FWIW -- the next tidal wave set to wash over the real estate
market appears to be the so called 'Jumbo" loans that are too big
for governmental backing [417k$US or 625k$US in select areas],
and nothing to do with the entry-level buyer.
http://www.bloomberg.com/apps/news?p...Nqs&refer=home

http://www.bloomberg.com/apps/news?p...d=aRH2S0KvOEF8


Yes, identifiable people are responsible/accountable for the
allowing the housing bubble to grow to a disastrous size before
it popped, and helping to inflate it, but the low income
individual buying a house for his family to live in isn't on that
list. Congress is more accountable, but only because they kept
believing the administrators and bankers when they said "not to
worry, things are fine," when asked about possible problems.

== Until the foundational problems are identified [and fixed]
and the accountable people named [jailed, and their assets
confiscated], bubbles will keep occurring as there is simply too
much [easy/quick] money to be made.==

KEEP YOUR EYE ON THE BALL, AND YOUR HAND ON YOUR WALLET.

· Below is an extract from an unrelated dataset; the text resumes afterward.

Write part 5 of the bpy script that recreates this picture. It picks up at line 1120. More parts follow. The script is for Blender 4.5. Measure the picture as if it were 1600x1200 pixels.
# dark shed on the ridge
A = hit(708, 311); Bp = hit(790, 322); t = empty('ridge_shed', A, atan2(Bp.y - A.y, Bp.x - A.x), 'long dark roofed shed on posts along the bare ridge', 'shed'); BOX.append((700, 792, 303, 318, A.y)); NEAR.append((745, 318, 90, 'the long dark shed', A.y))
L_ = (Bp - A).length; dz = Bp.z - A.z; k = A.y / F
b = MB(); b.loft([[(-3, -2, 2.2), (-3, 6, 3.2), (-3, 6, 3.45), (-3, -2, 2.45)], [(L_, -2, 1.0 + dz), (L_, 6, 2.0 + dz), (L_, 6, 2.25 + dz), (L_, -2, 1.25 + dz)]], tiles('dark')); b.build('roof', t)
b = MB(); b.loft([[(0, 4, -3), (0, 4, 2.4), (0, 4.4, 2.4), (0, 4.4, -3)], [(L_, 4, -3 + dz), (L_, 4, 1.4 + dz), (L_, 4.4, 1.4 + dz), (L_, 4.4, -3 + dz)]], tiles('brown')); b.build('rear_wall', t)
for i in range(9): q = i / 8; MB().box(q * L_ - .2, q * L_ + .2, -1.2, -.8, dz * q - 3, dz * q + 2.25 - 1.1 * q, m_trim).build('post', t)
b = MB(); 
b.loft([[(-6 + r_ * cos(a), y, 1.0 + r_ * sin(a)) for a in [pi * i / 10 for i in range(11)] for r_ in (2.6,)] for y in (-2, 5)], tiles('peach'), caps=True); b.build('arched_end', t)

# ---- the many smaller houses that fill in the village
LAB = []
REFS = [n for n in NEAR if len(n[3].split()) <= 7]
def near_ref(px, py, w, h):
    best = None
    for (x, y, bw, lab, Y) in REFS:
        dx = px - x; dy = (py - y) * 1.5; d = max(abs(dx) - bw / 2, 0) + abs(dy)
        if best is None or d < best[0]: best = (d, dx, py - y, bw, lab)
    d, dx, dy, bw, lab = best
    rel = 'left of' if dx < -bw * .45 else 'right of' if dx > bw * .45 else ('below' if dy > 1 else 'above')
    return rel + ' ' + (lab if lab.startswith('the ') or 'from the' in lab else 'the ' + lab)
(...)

Unka' George [George McDuffee]
-------------------------------------------
He that will not apply new remedies,
must expect new evils:
for Time is the greatest innovator: and
if Time, of course, alter things to the worse,
and wisdom and counsel shall not alter them to the better,
what shall be the end?

Francis Bacon (1561-1626), English philosopher, essayist, statesman.
Essays, "Of Innovations" (1597-1625).